A Narrative Theory of Life
December 12th 2008 @ 12:21 pm Uncategorized

A couple of the authors we’ve read this term have talked about how we process life using (without consciously understanding, in most cases) narrative theory. Inspired by Bordwell’s baring of the narrative device, I thought it would be fitting to apply as many theories as I could think of to life in general for my final blog post.

Bordwell’s narrative schmata: We use schemata to decode the proper response to a story being told to us. For example, someone being hit by a bus is funny or not funny depending on the cues given within the telling. Misreading the signs is funny in movies, but awkward in life, so the socially superior quickly become adept at applying schemata to stories. However, I don’t think we process our own lives using schemata. It is unlikely that an angry person has enough perspective to read the cues of a vicious pranking during the act and foresee the outcome, thereby realizing the joke and adjusting his attitude accordingly. 

The implied author debate: I suppose the fatalists among us are searching for the implied author of life. I’m torn as to whether I could also say that most religions are doing the same thing. Religion in general is certainly narrative, both in actual history and in myth. Some version of the Christ tale shows up in nearly every religious text throughout the history of the world. Based upon the thorough and successful recycling of that tale, the homogeneity of Hollywood’s recent output should really be no surprise. In the research I’ve been doing about trailers, I’ve found that most authors who speculate about advertising narratives believe that humans like repetition, with only a smidge of variation, which is why genre is so successful as a coatrack to hang a narrative on. But I am off topic. 

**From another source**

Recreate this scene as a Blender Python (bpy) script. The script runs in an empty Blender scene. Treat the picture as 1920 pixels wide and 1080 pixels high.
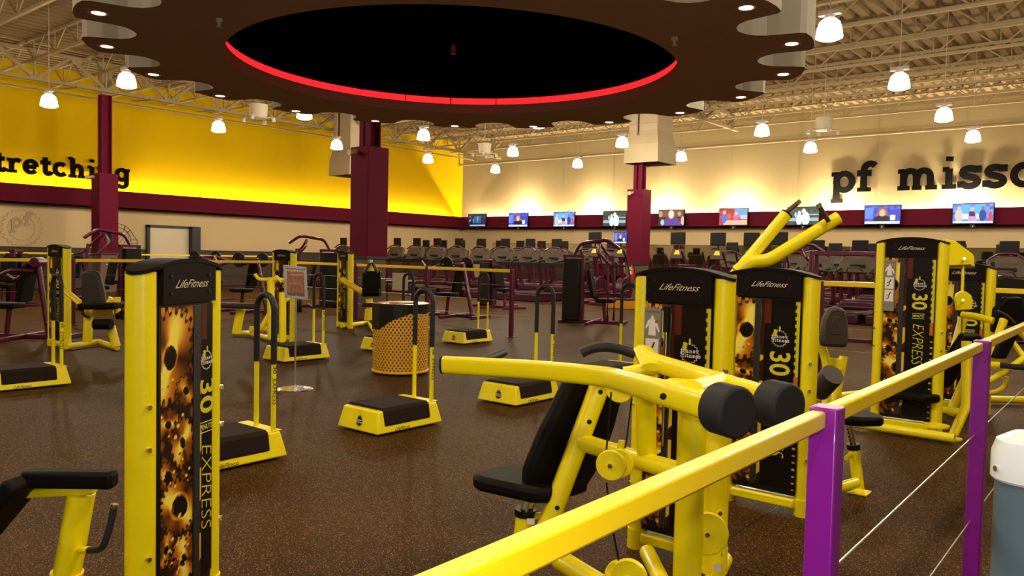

Subjectivity and Focalization: Simple. In life, everything is subjective and focalized through you. Much as we try, it is impossible to truly “get” another person’s position on things. Whether you believe in nature or nurture, our outlook in life is profoundly different than anyone else’s and we are helpless to understand anything at all from another point of view. 

Seriality: In the film About a Boy, Hugh Grant’s character explains that life is like a television show in which we are each the star. Come to think of it, this analogy has been used in several other television shows, including Boston Legal, and literalized in films like Ed TV and The Truman Show. Whichever of Ndalianis’s paradigms fit your life best, life as an indefinite television serial where you are the star seems an apt simile. Other characters come an go, stories arc to completion over an episode, over a season, or even over the whole series. And this is where 

Videogame Logic comes in. As I stated in my previous post, Second Life is a lot like real life, and we are each the protagonist of our own game narrative. Reversing the comparison, at points, life is a lot like a game. We make power-plays, we follow set paths (promotion=level, or, if you like, the rags to riches game). We fail, and can’t hit replay, but do get a second chance in another arena, or game space. Don’t get partner at one law firm, migrate to the next for a do-over. Or start a new game as a chef. Take your pick. 

In that same vein, relationships are the most narrative aspect of life that I could think of. They follow a series of levels, and however they turn out, there is a narrative arc. But, then again, this is real life that I’ve been talking about. Closure is the greatest narrative myth we tell ourselves. If our life is a television series, it certainly isn’t a sitcom where every episode begins and ends in stasis. There is no finality to narrative arcs in life except death, and even then, nobody really knows. Perhaps we prescribe false endings in order to deal with the concept of infinity. Even though elementary school is far behind us, I, for one, still occasionally get uncomfortable flashbacks to embarrassing moments or things I regret. These flashbacks don’t serve the plot of my television show in any way. If life is a narrative, then it also defies narrative categorization. Sitcom? Art-Cinema? Neo-noir? Perhaps we all use narrative theory to understand and deal with portions of life.

But overall I’d have to agree with Ashleigh Brilliant. “My life has a superb cast, but I can’t figure out the plot.” Happy Holidays to you all. The End.